From small beginnings working as a kitchen hand to becoming an accomplished chef working at restaurants including L’atelier de Joel Robuchon in Paris and Taipei, STAY by Yannick Alleno, Sydney’s Marque and Melbourne’s Vue de Monde, Nobu Lee has found his home at Clooney restaurant.

“When I graduated from high school I decided to be true to myself and decide my own life, but I had no money to go to culinary school, so I started as a kitchen hard,” said Lee.

Lee recalls the first time he dined at L’atelier de Joel Robuchon in Tokyo. “I will never forget it, every single dish and every single bite is still vivid. The flavours were clean and honest, and the technique was very precise.”

Inspired by the dishes he tasted, Lee continued in his cooking endeavours and found himself working for Robuchon in Paris and Taipei. He noted Robuchon as having a strong influence on his career as a chef.

“Two chefs changed my life: Joel Robuchon taught me his philosophy, all the techniques, knowledge and respect for the ingredients. Mark Best pushed me out of my comfort zone and taught me to think outside of the box, to be endlessly searching for possibilities for new flavours, new combinations and to stay focused on very few ingredients.”

Recently, Lee travelled to Singapore in July and spent five days cooking at Jaan with chef Kirk Westaway where the two discussed the menu Lee plans to create at Clooney. “Singapore has only one season, summer all year round, but Jann could get fresh ingredients from both the north and south hemispheres which was incredible.”

In late October Lee will be travelling to Paris for food research, focusing mainly on modern techniques and the new wave of French cuisine. He is looking forward to learning how young chefs have trained in Michelin starred kitchens around the world and have gone home to open their own restaurants, and to see French cuisine in a new, different dimension.

In his kitchen at Clooney, Lee’s favourite cooking technique is focused on not overly cooking fresh produce. “If the quality is premium, then why not serve it raw or barely cooked?” He also is hoping to implement Maori cooking techniques in his own dishes.

“I really want to cook some vegetables in soil, seasoned with different oil and herbs. Just like how Maori have done for hundreds of years, but in a modern presentation.”

The menu at Clooney follows the rhythm of New Zealand seasons and the team are continually testing and developing new dishes according to seasonal, local ingredients and are always visiting farms and suppliers. With a kitchen of chefs from eight different countries, Lee said that communication is key when creating new dishes and working together.

“We pay a great deal of respect to each other’s background and culture, sharing a bit of our life experiences and of course each staff’s meal is very colourful. Most importantly, we all share the same passion and have the same goal – to provide the highest standard of service and cuisine to our guests.”

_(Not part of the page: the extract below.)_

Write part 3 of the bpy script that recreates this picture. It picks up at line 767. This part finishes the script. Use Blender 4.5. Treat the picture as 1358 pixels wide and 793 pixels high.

To ensure the quality of the food going out to customers, the team do a tasting session every day at 5pm. “I will personally taste every single element we had prepared for the night’s service to ensure it is up to our standard. If anything is not up to our standard then we will discard it and do it again to make sure our guests are getting the best experience with us.”

An excellent leader in the kitchen, Lee recalls a trainee chef he had come to work with him when he was working as head chef in a hotel, “When he first started he couldn’t even use a bread knife nor make a club sandwich. I thought he wouldn’t even make it through his first week. He was very hard working and surprised me over and over, and now he is chef de partie at the three Michelin star restaurant La Petit Nice.”

Humble and dedicated to his passion for cooking, Lee said in future he hopes to contribute himself, in every possible way, to the New Zealand food industry. The dishes he creates at Clooney are each carefully thought out and considered, “My inspirations come not just from ingredients but sometimes a colour, noise or shadow. Recently, I was inspired by a tree with no leaves in Victoria Park.”